**TASK TO COMPLETE**: From the records below, copy every line that contains the word "More".
··· ENTRIES SHOWN ···
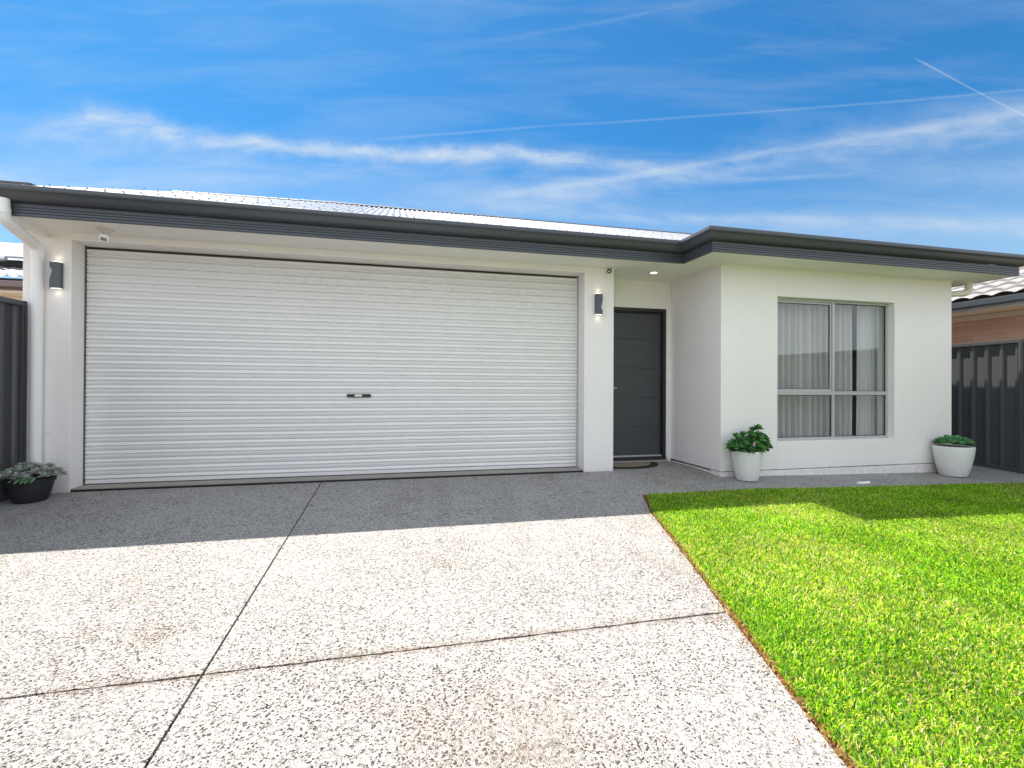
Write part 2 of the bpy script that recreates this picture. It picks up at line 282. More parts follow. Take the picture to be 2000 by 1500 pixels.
# ------------------------------------------------------------------ mesh helpers
def link(name, me, m, parent=None, bevel=0, smooth=False, loc=None):
    if m is not None and not len(me.materials):
        for q in (m if isinstance(m, (list, tuple)) else [m]): me.materials.append(q)
    if smooth: me.polygons.foreach_set('use_smooth', [True]*len(me.polygons))
    o = bpy.data.objects.new(name, me); C.objects.link(o)
    if parent is not None:
        o.parent = parent
        o.matrix_parent_inverse = Matrix.Translation(-Vector(parent.get('_wl', (0, 0, 0))))
    if bevel:
        b = o.modifiers.new('bevel', 'BEVEL'); b.width = bevel; b.segments = 2; b.limit_method = 'ANGLE'; b.angle_limit = R_(40)
    return o
class MB:
    def __init__(s): s.v = []; s.f = []; s.mi = []; s.cur = 0
    def add(s, vs, fs):
        k = len(s.v); s.v += [tuple(p) for p in vs]; s.f += [tuple(i+k for i in f) for f in fs]; s.mi += [s.cur]*len(fs); return s
    def box(s, x0, x1, y0, y1, z0, z1):
        return s.add([(x0, y0, z0), (x1, y0, z0), (x1, y1, z0), (x0, y1, z0), (x0, y0, z1), (x1, y0, z1), (x1, y1, z1), (x0, y1, z1)],
                     [(0, 3, 2, 1), (4, 5, 6, 7), (0, 1, 5, 4), (1, 2, 6, 5), (2, 3, 7, 6), (3, 0, 4, 7)])
    def prism(s, pts, fn0, fn1):
        n = len(pts); a = [fn0(*p) for p in pts]; b = [fn1(*p) for p in pts]
        return s.add(a+b, [tuple(range(n-1, -1, -1)), tuple(range(n, 2*n))]+[(i, (i+1) % n, n+(i+1) % n, n+i) for i in range(n)])
    def xz(s, pts, y0, y1): return s.prism(pts, lambda x, z: (x, y0, z), lambda x, z: (x, y1, z))     # outline counter-clockwise seen from the front (-y)
    def xy(s, pts, z0, z1):
        f0 = z0 if callable(z0) else (lambda x, y: z0); f1 = z1 if callable(z1) else (lambda x, y: z1)
        return s.prism(pts, lambda x, y: (x, y, f0(x, y)), lambda x, y: (x, y, f1(x, y)))
    def tube(s, path, r, n=20, cap=True):
        P = [Vector(p) for p in path]; rs = r if isinstance(r, (list, tuple)) else [r]*len(P)
        t0 = (P[1]-P[0]).normalized(); a = Vector((1, 0, 0)) if abs(t0.x) < .9 else Vector((0, 1, 0))
        nrm = (a-t0*a.dot(t0)).normalized(); rings = []
        for i, p in enumerate(P):
            t = ((P[min(i+1, len(P)-1)]-P[i]).normalized()+(P[i]-P[max(i-1, 0)]).normalized()).normalized()
            nrm = (nrm-t*nrm.dot(t)).normalized(); bn = t.cross(nrm)
            rings.append([p+(nrm*math.cos(2*PI*k/n)+bn*math.sin(2*PI*k/n))*rs[i] for k in range(n)])
        vs = [q for r_ in rings for q in r_]; fs = []
        for i in range(len(P)-1):
            for k in range(n): fs.append((i*n+k, i*n+(k+1) % n, (i+1)*n+(k+1) % n, (i+1)*n+k))
        if cap: fs += [tuple(range(n-1, -1, -1)), tuple(range((len(P)-1)*n, len(P)*n))]
        return s.add(vs, fs)
    def lathe(s, prof, c=(0, 0, 0), n=40, sx=1, sy=1, ax='z'):
        vs = []
        for r, z in prof:
            for k in range(n):
                a = 2*PI*k/n; p = (r*math.cos(a)*sx, r*math.sin(a)*sy, z)
                if ax == 'y': p = (p[0], -z, p[1])
                vs.append((c[0]+p[0], c[1]+p[1], c[2]+p[2]))
        fs = [(i*n+k, i*n+(k+1) % n, (i+1)*n+(k+1) % n, (i+1)*n+k) for i in range(len(prof)-1) for k in range(n)]
        fs += [tuple(range(n-1, -1, -1)), tuple(range((len(prof)-1)*n, len(prof)*n))]
        return s.add(vs, fs)
    def me(s, name='mesh'):
        me = bpy.data.meshes.new(name); me.from_pydata(s.v, [], s.f)
        me.polygons.foreach_set('material_index', s.mi)
        bm = bmesh.new(); bm.from_mesh(me); bmesh.ops.recalc_face_normals(bm, faces=bm.faces); bm.to_mesh(me); bm.free()
        return me
    def build(s, name, m, parent=None, bevel=0, smooth=False): return link(name, s.me(name), m, parent, bevel, smooth)
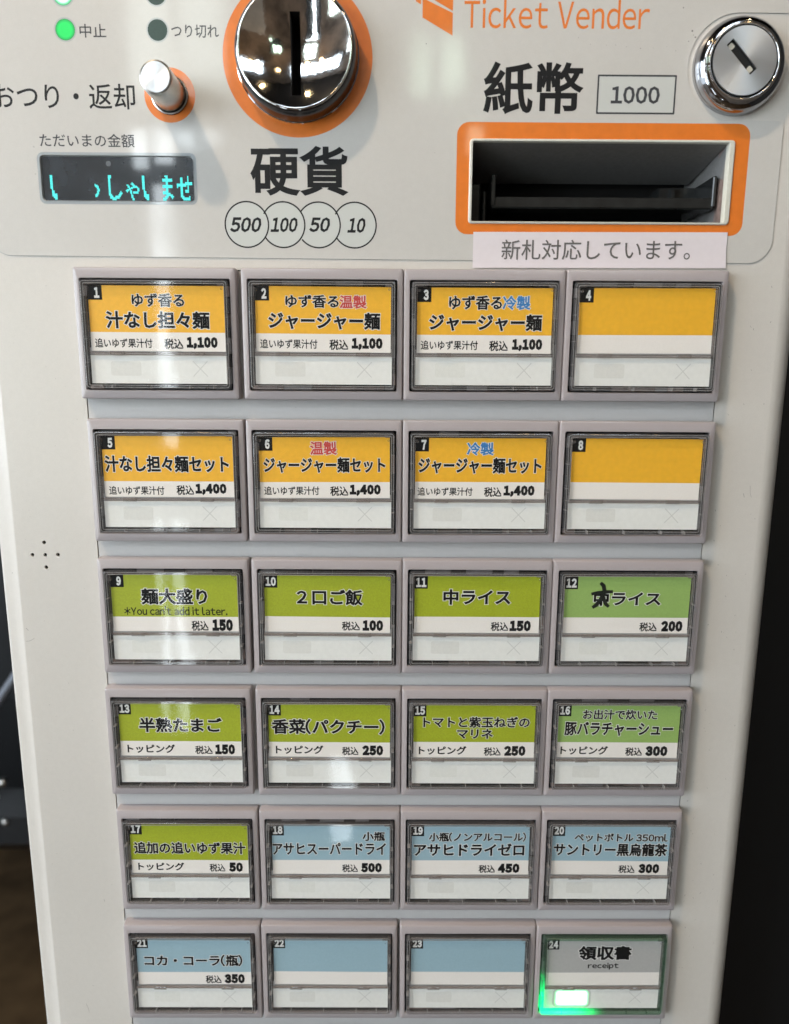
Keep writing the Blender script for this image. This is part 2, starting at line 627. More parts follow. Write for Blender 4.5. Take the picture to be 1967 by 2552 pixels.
# ================================================================== THE MACHINE
D = 4.5
machine = bpy.data.objects.new('ticket_machine', None)
COL.objects.link(machine)
machine['label'] = 'cream ticket vending machine with orange ringed coin slot and rows of menu keys'
machine['category'] = 'ticket machine'

# ---- painted front of the cabinet, with its openings
FZ0, FZ1 = FLOOR, 330.0
BILL = (72.0, 31.2, 92.6, 27.2)          # clear opening: centre x, centre z, width, height
holes = [rrect(72.4, 31.3, 95.4, 28.6, 1.2), rrect(0.6, -235, 241.6, 470.2, 0.6, 1),
         circle(-82.6, 59.4, 6.6), circle(-36.9, 72.0, 20.0), rrect(-103.0, 31.5, 56, 16.2, 1, 2)]
for hx, hz in ((-141.2, -104.1), (-146.3, -109.2), (-141.2, -109.2), (-136.1, -109.1), (-141.2, -114.3)):
    holes.append(circle(hx, hz, 0.72, 20))
front = plate('front_panel', [(-152.6, FZ0), (142.6, FZ0), (142.6, FZ1), (-152.6, FZ1)], holes, D, D + 1.0, M['body'], machine)


def side_wall(name, prof, mat):
    mb = MB()
    n = len(prof)
    v = [(x, y, FZ0) for x, y in prof] + [(x, y, FZ1) for x, y in prof]
    mb.add(v, [(i, i + 1, n + i + 1, n + i) for i in range(n - 1)])
    return mb.build(name, mat, machine, smooth=True, auto=50)


prof = [(142.6, D)]
for i in range(1, 11):
    a = R(90 * i / 10)
    prof.append((142.6 + 8.6 * math.sin(a), D + 8.6 * (1 - math.cos(a))))
prof.append((151.2, 420))
side_wall('side_panel', prof, M['body'])
prof = [(-160.4, 420), (-160.4, D + 3.2)]
for i in range(1, 7):
    a = R(90 * i / 6)
    prof.append((-160.4 + 1.8 * (1 - math.cos(a)), D + 3.2 - 1.6 * math.sin(a)))
prof += [(-156.5, D + 1.25), (-154.2, D + 0.75), (-153.3, D + 0.15), (-152.6, D)]
side_wall('side_panel', prof, M['body'])
# back and top close the cabinet
mb = MB()
mb.box(-160.4, 151.2, 420, 422, FZ0, FZ1)
mb.box(-160.0, 150.8, D + 9, 420, FZ1 - 2, FZ1)
mb.build('back_panel', M['body'], machine)
# flat black sheet standing in for the shade behind the speaker holes
mb = MB()
mb.box(-150, -131, D + 4, D + 5, -119, -100)
mb.build('speaker_dark_backing', M['void'], machine)
# hairline scratches in the paint
mb = MB()


def scratch(pts, w, y=D - 0.02):
    for (xa, za), (xb, zb) in zip(pts[:-1], pts[1:]):
        d = Vector((xb - xa, zb - za))
        L_ = max(d.length, 1e-6)
        nx, nz = -d.y / L_ * w / 2, d.x / L_ * w / 2
        mb.add([(xa - nx, y, za - nz), (xb - nx, y, zb - nz), (xb + nx, y, zb + nz), (xa + nx, y, za + nz)], [(0, 1, 2, 3)])


scratch([(-156.4 + 4.2, -145.6), (-150.8, -145.5), (-149.4, -144.9), (-148.5, -144.2)], 0.13)
scratch([(-151.6, -139.9), (-150.7, -141)], 0.18)
scratch([(-140.3, -318.5), (-139.6, -321), (-139.3, -323.5)], 0.13)
scratch([(-128.6, -265), (-128.3, -266)], 0.2)
scratch([(135.6, -83), (136.1, -84.6)], 0.2)
scratch([(138.0, -80), (138.3, -83), (138.9, -84.6)], 0.13)
for _ in range(60):
    sx_, sz_ = random.uniform(124, 142), random.uniform(-300, 0)
    scratch([(sx_, sz_), (sx_ + random.uniform(-.5, .5), sz_ - random.uniform(.2, .7))], random.uniform(.08, .22))
for _ in range(34):
    sx_, sz_ = random.uniform(-150, -124), random.uniform(-330, 0)
    scratch([(sx_, sz_), (sx_ + random.uniform(-.4, .4), sz_ - random.uniform(.1, .4))], random.uniform(.07, .16))
sc_ = mb.build('scratches', plain('paint_scratch', (0.27, 0.25, 0.23), 0.6), front)
sc_['kind'] = 'stuff'

# ---- laminated sheet over the upper front
SH = D - 0.32


def arc(cx, cz, r, a0, a1, n=8):
    return [(cx + r * math.cos(R(a0 + (a1 - a0) * i / n)), cz + r * math.sin(R(a0 + (a1 - a0) * i / n))) for i in range(n + 1)]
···
**RESULT OF THIS TASK**:
Write part 2 of the bpy script that recreates this picture. It picks up at line 282. More parts follow. Take the picture to be 2000 by 1500 pixels.
Keep writing the Blender script for this image. This is part 2, starting at line 627. More parts follow. Write for Blender 4.5. Take the picture to be 1967 by 2552 pixels.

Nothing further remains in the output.